Though Thompson’s production after Fear and Loathing in Las Vegas wasn’t prolific, he would publish another book entitled Fear and Loathing on the Campaign Trail ’72, documenting Nixon’s rise to the presidency, and several longer works on politics, culminating with Better than Sex: Confessions of a Political Junkie, documenting his experiencing during Bill Clinton’s 1992 presidential race. His final book was The Kingdom of Fear: Loathsome Secrets of a Star Crossed Child in the Final Days of the American Century, a vitriolic condemnation of America at the turn of the new century, and, particularly reflecting Thompson’s cynicism over the world since the attacks of September 11, 2001.
Though he continued to write sports pieces for ESPN magazine up until his death, Thompson’s health was suffering, and he was growing increasingly despondent over his own decline. He died of a self-inflicted gunshot wound at his home on February 20, 2005 at the age of 67. At his funeral, apparently according to his own wishes, his ashes were fired out of a cannon and accompanied by red, white, blue and green fireworks, set the the music of of Norman Greenbaum’s “Spirit in the Sky” and Bob Dylan’s “Mr. Tambourine Man”.
So, happy birthday, Hunter S. Thompson.
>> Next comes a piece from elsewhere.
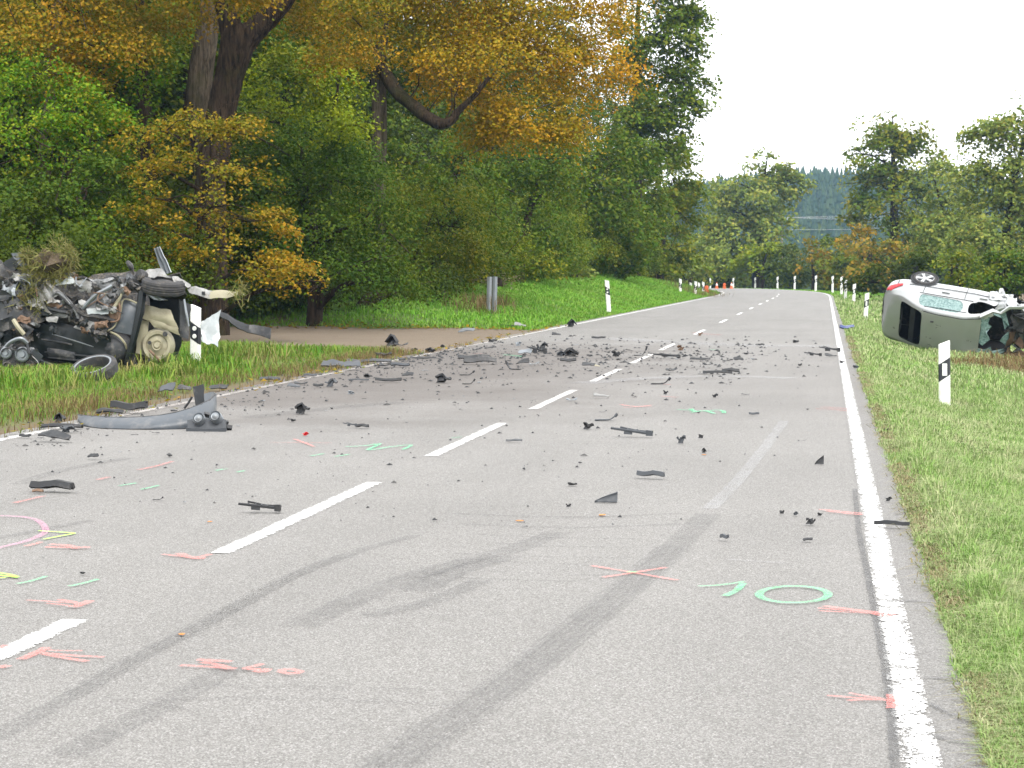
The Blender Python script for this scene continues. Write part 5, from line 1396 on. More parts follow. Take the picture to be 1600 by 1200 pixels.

In honor of this American original, feel free to come into the library and check out his work for yourself! We’ll leave you with a quote from his Gonzo work, The Proud Highway:
“Life should not be a journey to the grave with the intention of arriving safely in a pretty and well preserved body, but rather to skid in broadside in a cloud of smoke, thoroughly used up, totally worn out, and loudly proclaiming “Wow! What a Ride!”